**YOUR TASK**
Show each line from the listing that includes the word "picture".

** START RECORDED INFORMATION **

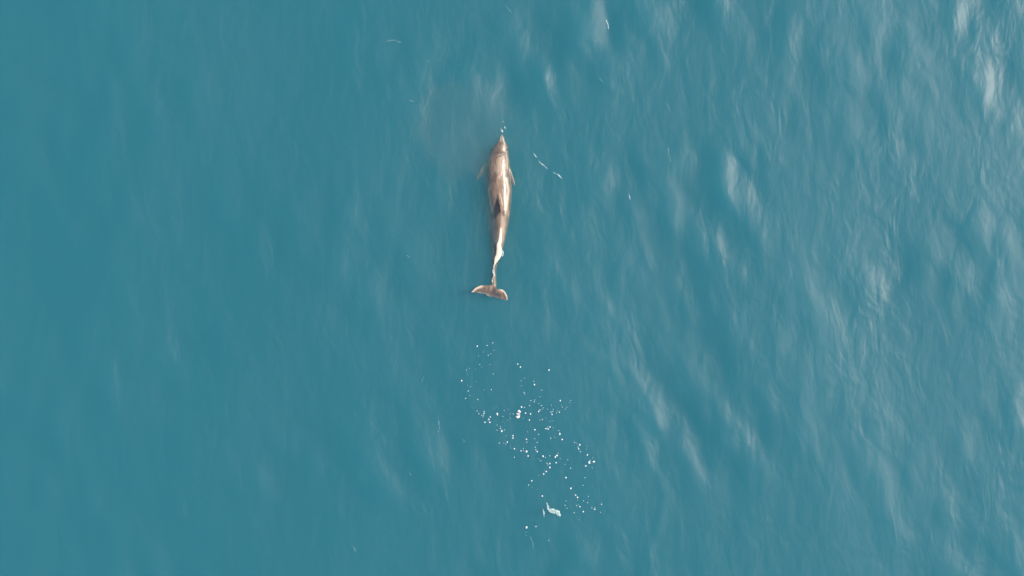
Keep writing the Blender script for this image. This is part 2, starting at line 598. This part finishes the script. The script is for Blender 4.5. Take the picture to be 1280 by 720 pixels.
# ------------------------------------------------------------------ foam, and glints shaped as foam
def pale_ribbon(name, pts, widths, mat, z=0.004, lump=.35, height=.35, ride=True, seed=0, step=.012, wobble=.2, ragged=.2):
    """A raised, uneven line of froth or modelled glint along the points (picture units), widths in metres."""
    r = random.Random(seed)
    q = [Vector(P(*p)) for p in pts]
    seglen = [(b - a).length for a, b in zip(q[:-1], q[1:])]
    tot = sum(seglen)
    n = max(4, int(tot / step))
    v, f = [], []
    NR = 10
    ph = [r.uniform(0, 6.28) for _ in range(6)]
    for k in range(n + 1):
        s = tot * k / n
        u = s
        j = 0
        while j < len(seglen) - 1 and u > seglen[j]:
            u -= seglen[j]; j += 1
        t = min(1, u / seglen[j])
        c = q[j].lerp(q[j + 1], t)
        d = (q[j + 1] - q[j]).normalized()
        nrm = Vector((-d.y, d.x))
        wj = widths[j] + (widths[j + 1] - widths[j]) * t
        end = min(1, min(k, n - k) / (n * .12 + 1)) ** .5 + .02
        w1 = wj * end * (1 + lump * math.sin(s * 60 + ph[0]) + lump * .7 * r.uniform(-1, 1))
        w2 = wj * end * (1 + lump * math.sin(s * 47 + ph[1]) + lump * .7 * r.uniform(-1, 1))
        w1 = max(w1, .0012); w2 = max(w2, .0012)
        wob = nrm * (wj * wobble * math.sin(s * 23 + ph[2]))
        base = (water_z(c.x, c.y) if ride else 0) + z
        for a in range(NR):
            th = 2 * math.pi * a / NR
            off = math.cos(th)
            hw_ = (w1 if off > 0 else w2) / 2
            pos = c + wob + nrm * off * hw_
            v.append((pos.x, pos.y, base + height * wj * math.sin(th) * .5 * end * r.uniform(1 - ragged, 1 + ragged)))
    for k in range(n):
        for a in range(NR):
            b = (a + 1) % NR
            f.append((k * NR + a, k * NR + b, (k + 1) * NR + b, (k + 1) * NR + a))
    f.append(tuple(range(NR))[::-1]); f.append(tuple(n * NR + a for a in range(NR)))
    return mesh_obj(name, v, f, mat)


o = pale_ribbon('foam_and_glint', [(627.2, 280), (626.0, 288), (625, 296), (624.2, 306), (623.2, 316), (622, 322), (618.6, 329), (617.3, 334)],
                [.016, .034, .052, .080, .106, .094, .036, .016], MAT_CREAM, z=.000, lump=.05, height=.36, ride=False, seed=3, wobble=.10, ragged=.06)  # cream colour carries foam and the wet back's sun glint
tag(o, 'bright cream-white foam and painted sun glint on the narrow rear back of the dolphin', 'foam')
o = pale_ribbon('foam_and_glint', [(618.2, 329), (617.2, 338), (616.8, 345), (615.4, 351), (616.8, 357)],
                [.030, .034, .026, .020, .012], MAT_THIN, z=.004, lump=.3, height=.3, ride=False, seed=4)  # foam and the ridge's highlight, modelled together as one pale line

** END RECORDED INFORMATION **

**FINAL RESULT**
Keep writing the Blender script for this image. This is part 2, starting at line 598. This part finishes the script. The script is for Blender 4.5. Take the picture to be 1280 by 720 pixels.
    """A raised, uneven line of froth or modelled glint along the points (picture units), widths in metres."""